A Letter To My Foster Daughter’s Mom

I will never forget the first day I saw you.

The doors opened and I walked in with your daughter. I think it had been almost two weeks since you’d seen her. You wouldn’t make eye contact with me. Your head hung, in shame? In anger? I don’t know for sure but I knew you were hurting.

You’d done or not done things and now your little girl was with a stranger and you didn’t know how I’d already been praying for you. You didn’t know my family and that our goal was to see you succeed. You didn’t know yet that we’d fight in prayer for your little girl.

I didn’t know all the reasons we’d met but I knew for sure you loved this girl. There was no doubt in my mind. I knew that if I had ever found myself in a situation like yours I’d hope someone would show me love and so I did.

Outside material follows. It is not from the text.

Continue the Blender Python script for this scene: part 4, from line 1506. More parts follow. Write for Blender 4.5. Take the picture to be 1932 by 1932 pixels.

The next time I saw you was in a dull brown courthouse, sitting on hard benches, in a space packed full of attorneys, caseworkers, security guards, and a judge in a black robe.

I passed down an envelope of pictures I had taken of your sweet girl, I never want there to be missing moment for either of you. Tucked inside, almost tossed with the envelope was a letter I had written. I watched you open it and begin to read. I watched you wipe away tears in the midst of the room and in that moment there was nothing else there.

Just you and me. Two women who loved the same little girl. One who bore and raised her and one who was mothering her for a season. Our differences shrunk, and all I saw was a human being who’d landed in a place she probably never imagined and a chance to extend the kind of lavish grace that has been poured out for me through Jesus.

Our eyes met and you said thank you.
You began to talk with me like we were friends and asked if we needed anything to help care for your daughter. We were a team. Our goal was the same, to reunite the two of you no matter how long it took.

Here we are, over a half a year later beginning the reunification process. Tonight you made our family cookies during your first full day together in over 7 months.

Grace exchanged with grace.

I just finished bathing your daughter.
I put her in warm comfy jammies and sat next to her while she ate her dinner.
She leaned her head on my shoulder and said what we say to her often

“I love you.....No matter what.”

We can do these hard things.
We can show up when it’s hard.
We can see people as God sees them.
We can be faithful even if the outcome doesn’t wrap up in a pretty bow because sometimes it’s more about what God is doing in you than what He is doing through you.